Толстой в Стокгольм не поехал, но послал свой доклад. Доклад его просто положили под сукно. Толстой сказал, что, если не хотите воевать, то не надо войска. Графиня невольно оказалась права: делать там Толстому как будто было нечего.
И в то время как в Стокгольме заседал конгресс мира, в русских деревнях шла извечная драма.

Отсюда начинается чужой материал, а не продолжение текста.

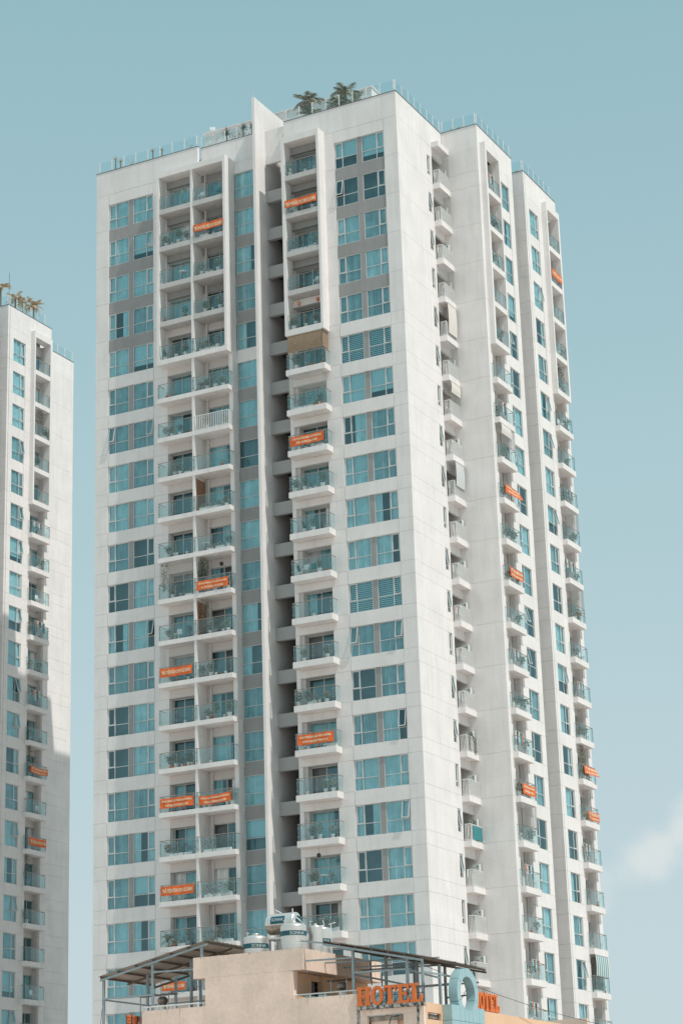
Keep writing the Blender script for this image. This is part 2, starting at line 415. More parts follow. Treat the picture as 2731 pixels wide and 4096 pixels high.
def balcony(parent, org, rz, w, d0, back, th, style='glass', ends='lr', mat='wall', flush=False):
    """org: outer left corner at slab top. slab runs y 0..back"""
    kz = ('sl', round(w,3), round(back,3), th, mat)
    if kz not in _rc:
        b = MB(); b.box(0, w, 0, back, -th, 0)
        b.lathe([(0,-.03),(.14,-.03),(.16,0)], 8, (w*.52, .55*min(1, back), -th)); _rc[kz] = b.mesh('balcony_slab', [mat])
    bal = put('balcony', _rc[kz], parent, org, rz)
    kr = ('r', round(w,3), round(d0,3), style, ends)
    if kr not in _rc: _rc[kr] = railm(w, d0, 0, style, ends).mesh('railing', ['whitem' if style != 'glass' else 'steel'])
    def at(x, y, z): return Vector(org) + Matrix.Rotation(rz, 3, 'Z') @ Vector((x, y, z))
    put('railing', _rc[kr], bal, at(0, 0, .0), rz)
    if style == 'glass':
        for a, c in ((.06, w*.5-.03), (w*.5+.03, w-.06)):
            put('glass_panel', pane(c-a, 1.02, 'rail'), bal, at(a, .03, 1.12), rz)
        for e in ends:
            x = .03 if e == 'l' else w-.03
            put('glass_panel', pane(d0-.12, 1.02, 'rail'), bal, at(x, .08, 1.12), rz+math.pi/2)
    return bal

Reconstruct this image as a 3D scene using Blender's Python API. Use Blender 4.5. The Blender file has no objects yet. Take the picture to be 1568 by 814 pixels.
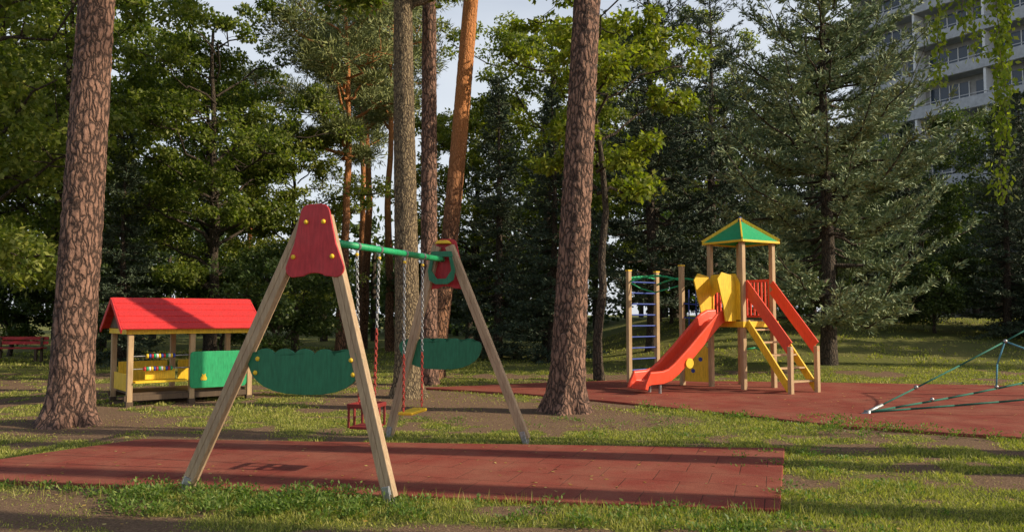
import bpy, math, random
import numpy as np
from mathutils import Vector, Matrix, noise as mn
random.seed(7)
scene = bpy.context.scene
COL = scene.collection
rad = math.radians

# ------------------------------------------------------------------ materials
def newmat(name):
    m = bpy.data.materials.new(name); m.use_nodes = True
    nt = m.node_tree
    b = nt.nodes['Principled BSDF']
    return m, nt, b
def node(nt, t, **kw):
    n = nt.nodes.new(t)
    for k, v in kw.items():
        setattr(n, k, v)
    return n
def ramp(nt, src, stops, interp='LINEAR'):
    r = node(nt, 'ShaderNodeValToRGB'); r.color_ramp.interpolation = interp
    el = r.color_ramp.elements
    while len(el) < len(stops): el.new(0.5)
    for e, (p, c) in zip(el, stops):
        e.position = p; e.color = (c[0], c[1], c[2], 1)
    nt.links.new(src, r.inputs[0]); return r.outputs[0]
def coords(nt, scale=(1,1,1), kind='Object', rot=(0,0,0)):
    tc = node(nt, 'ShaderNodeTexCoord'); mp = node(nt, 'ShaderNodeMapping')
    mp.inputs['Scale'].default_value = scale; mp.inputs['Rotation'].default_value = rot
    nt.links.new(tc.outputs[kind], mp.inputs[0]); return mp.outputs[0]
def noisetex(nt, vec, scale, detail=4, rough=.6):
    n = node(nt, 'ShaderNodeTexNoise'); n.inputs['Scale'].default_value = scale
    n.inputs['Detail'].default_value = detail; n.inputs['Roughness'].default_value = rough
    nt.links.new(vec, n.inputs['Vector']); return n.outputs[0]
def bump(nt, b, h, strength=.4, dist=.01):
    n = node(nt, 'ShaderNodeBump'); n.inputs['Strength'].default_value = strength
    n.inputs['Distance'].default_value = dist
    nt.links.new(h, n.inputs['Height']); nt.links.new(n.outputs[0], b.inputs['Normal'])
def mix(nt, fac, a, b, mode='MIX'):
    n = node(nt, 'ShaderNodeMix', data_type='RGBA', blend_type=mode)
    for s, v in ((n.inputs[0], fac), (n.inputs[6], a), (n.inputs[7], b)):
        if hasattr(v, 'links'): nt.links.new(v, s)
        elif isinstance(v, (int, float)): s.default_value = v
        else: s.default_value = (v[0], v[1], v[2], 1)
    return n.outputs[2]
def math_(nt, op, a, b=0.0):
    n = node(nt, 'ShaderNodeMath', operation=op)
    for s, v in ((n.inputs[0], a), (n.inputs[1], b)):
        if hasattr(v, 'links'): nt.links.new(v, s)
        else: s.default_value = v
    return n.outputs[0]

def paint(name, col, rough=.38, var=.25, sc=(14, 14, 2.5)):
    m, nt, b = newmat(name)
    v = coords(nt, sc)
    n = noisetex(nt, v, 3.0, 5)
    v2 = coords(nt, (1, 1, 1)); n2 = noisetex(nt, v2, 5.0, 5, .7)
    d = tuple(c * (1 - var) for c in col); l = tuple(min(1, c * (1 + var * .6) + .008) for c in col)
    c1 = ramp(nt, n, [(.3, d), (.7, l)])
    dirt = ramp(nt, n2, [(.55, (0, 0, 0)), (.8, (1, 1, 1))])
    c2 = mix(nt, math_(nt, 'MULTIPLY', dirt, .35), c1, tuple(c * .55 + .03 for c in col))
    nt.links.new(c2, b.inputs['Base Color'])
    nt.links.new(ramp(nt, n2, [(.3, (rough,)*3), (.8, (min(1, rough + .3),)*3)]), b.inputs['Roughness'])
    bump(nt, b, n, .25, .004)
    return m
RED = paint('red_paint', (.50, .022, .03), .42)
DRED = paint('dark_red_plastic', (.22, .015, .012), .5)
ROOFRED = paint('roof_red_paint', (.68, .035, .035), .5)
GREEN = paint('green_paint', (.006, .16, .07), .35)
BGREEN = paint('bright_green_paint', (.01, .36, .13), .4)
YELLOW = paint('yellow_paint', (.90, .56, .02), .4)
ORANGE = paint('slide_red_plastic', (.85, .08, .03), .28, .1)
BLUE = paint('blue_paint', (.02, .06, .35), .4)
ROPEG = paint('green_rope', (.015, .13, .09), .8)
ROPEB = paint('blue_rope', (.10, .32, .42), .8)
METAL, nt, b = newmat('galvanised_steel')
b.inputs['Metallic'].default_value = .8; b.inputs['Roughness'].default_value = .45
nt.links.new(ramp(nt, noisetex(nt, coords(nt), 30), [(.3, (.25, .25, .25)), (.7, (.5, .5, .5))]), b.inputs['Base Color'])

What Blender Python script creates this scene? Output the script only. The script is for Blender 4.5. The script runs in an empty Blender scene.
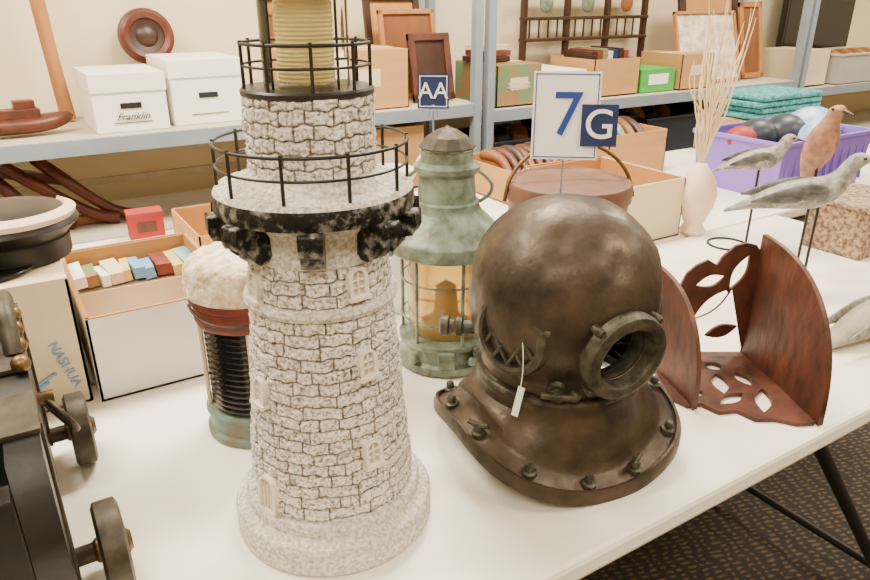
import bpy, math, random, bmesh
import numpy as np
from mathutils import Vector, Matrix, Euler
from mathutils import noise as mn
random.seed(7); np.random.seed(7)
YAW=math.radians(32); C,S=math.cos(YAW),math.sin(YAW)
TZ=0.74
def W(x,y,z=0): return (x*C+y*S, -x*S+y*C, z)
RZ=-YAW
# ---------------------------------------------------------------- materials
def lin(c):
    o=[]
    for v in c[:3]:
        v=v/255.0
        o.append(v/12.92 if v<=.04045 else ((v+.055)/1.055)**2.4)
    return (*o,1)
def M(name,c1,c2=None,scale=12,rough=.5,metal=0,bump=0,bscale=60,stretch=(1,1,1),trans=0,alpha=1,coat=0,contrast=.25,ior=1.45,emit=0,rvar=0,bdist=.004):
    m=bpy.data.materials.new(name); m.use_nodes=True
    nt=m.node_tree; N=nt.nodes; L=nt.links
    b=N['Principled BSDF']
    b.inputs['Roughness'].default_value=rough; b.inputs['Metallic'].default_value=metal
    b.inputs['Transmission Weight'].default_value=trans; b.inputs['IOR'].default_value=ior
    b.inputs['Coat Weight'].default_value=coat; b.inputs['Alpha'].default_value=alpha
    tc=N.new('ShaderNodeTexCoord'); mp=N.new('ShaderNodeMapping'); mp.inputs['Scale'].default_value=stretch
    L.new(tc.outputs['Object'],mp.inputs['Vector'])
    if c2 is None: c2=tuple(v*.88 for v in c1)
    nz=N.new('ShaderNodeTexNoise'); nz.inputs['Scale'].default_value=scale; nz.inputs['Detail'].default_value=8; nz.inputs['Roughness'].default_value=.6
    L.new(mp.outputs[0],nz.inputs['Vector'])
    cr=N.new('ShaderNodeValToRGB'); cr.color_ramp.elements[0].position=.5-contrast; cr.color_ramp.elements[1].position=.5+contrast
    cr.color_ramp.elements[0].color=lin(c2); cr.color_ramp.elements[1].color=lin(c1)
    L.new(nz.outputs['Fac'],cr.inputs[0]); L.new(cr.outputs[0],b.inputs['Base Color'])
    if rvar:
        mr=N.new('ShaderNodeMapRange'); mr.inputs[1].default_value=.3; mr.inputs[2].default_value=.7
        mr.inputs[3].default_value=rough+rvar; mr.inputs[4].default_value=max(.05,rough-rvar)
        L.new(nz.outputs['Fac'],mr.inputs[0]); L.new(mr.outputs[0],b.inputs['Roughness'])
    if bump:
        n2=N.new('ShaderNodeTexNoise'); n2.inputs['Scale'].default_value=bscale; n2.inputs['Detail'].default_value=5
        L.new(mp.outputs[0],n2.inputs['Vector'])
        bp=N.new('ShaderNodeBump'); bp.inputs['Strength'].default_value=bump; bp.inputs['Distance'].default_value=bdist
        L.new(n2.outputs['Fac'],bp.inputs['Height']); L.new(bp.outputs[0],b.inputs['Normal'])
    return m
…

«Сам я пошел в деревню, – писал Толстой, – и испытал одно из самых сильных впечатлений, поплакал. Были проводы ребят, везомых в солдаты. Звуки большой гармоники – залихватски выделывают „барыню“, и толпа сопутствует, и голошение баб, матерей, сестер, теток. Идут к подводам на конце деревни и заходят в дома, где товарищи. Все шестеро. Один женатый. Жена городская, нарядная женщина с большими золотыми серьгами, с перетянутой талией, в модном, с кружевами платье. Толпа больше женщин и, как всегда, снующих, оживленных, милых ребятишек, девчонок. Мужики идут около или стоят у ворот со строгим, серьезным выражением лиц. Слышны причитания – не разберешь что, но всхлипывания и истерический хохот. Многие плачут молча.